I don’t care about Fred Ridley’s rationalization. I am offended by Jim Nantz’s creampuff “interview” on the matter. (And the Faldo Fold was glorious to watch; pathetic but glorious.) Yes, I get that there is now an allowance for other than a DQ under extenuating circumstances.

And that is exactly what is wrong with this change; you can’t define extenuating and absent specificity the rules get cloudy, and when the rules are hazed over they become guidelines, and something other than hard-and-fast regulations are enforceable only through whim and folly and the interpretation of extenuating circumstance.

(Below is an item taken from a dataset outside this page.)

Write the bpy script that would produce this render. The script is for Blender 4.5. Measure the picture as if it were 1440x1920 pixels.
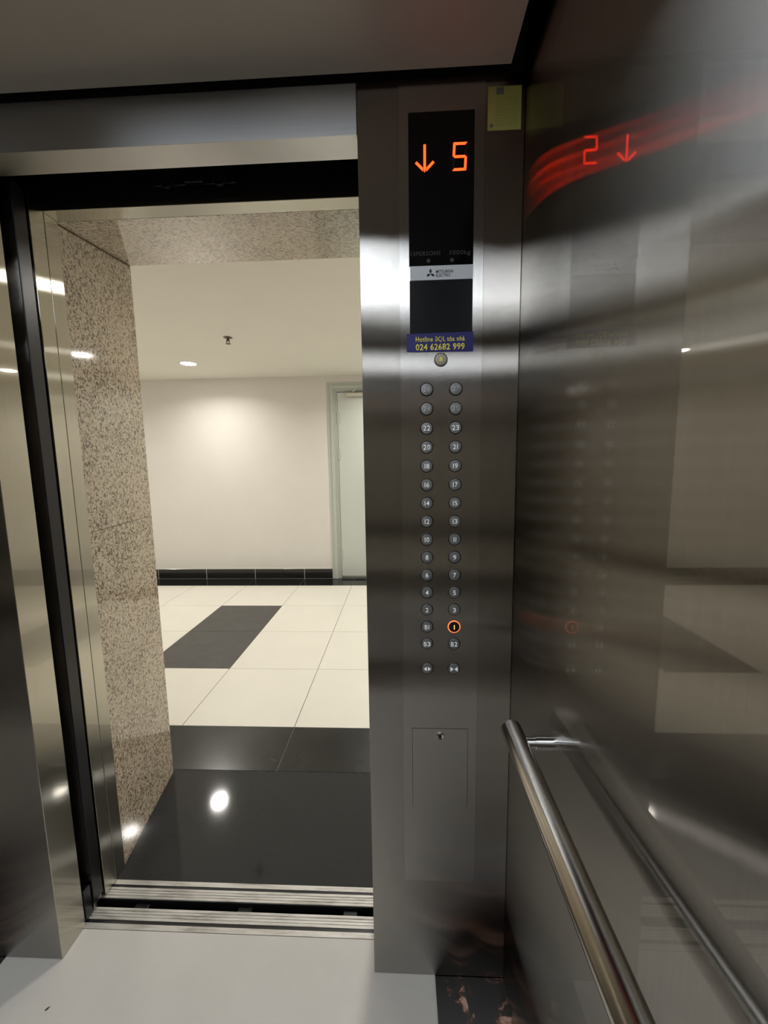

It does not matter that the committee reviewed the non-infraction infraction and decided not to call Tiger in at that point, thereby allowing him to sign an inaccurate scorecard. He did it. If he wasn’t on TV, signed the card and still flapped his gums about the drop, he’d have been sent packing. Who knew what, when, and what they decided to do or not do is not material to the case. If anyone is freaking out over the supposed inequity of the best players being under more HD scrutiny well here is a concrete example of that exposure being, in practice, an unfair playing advantage.

The non-intercession intercession of Ridley and Co. is irrelevant.  Tiger took an illegal drop and signed an inaccurate scorecard. He screwed up twice. It is not the responsibility of the “committee” to safeguard a player at the expense of every other rule of golf and the playing field.

Case.

Closed.

The lesson to Barber and Barron and everyone else now seems to be ignorance of the rules is bliss. Or at least something like a get-out-of-jail-free card.

Or maybe it’s simply about your position in the pantheon.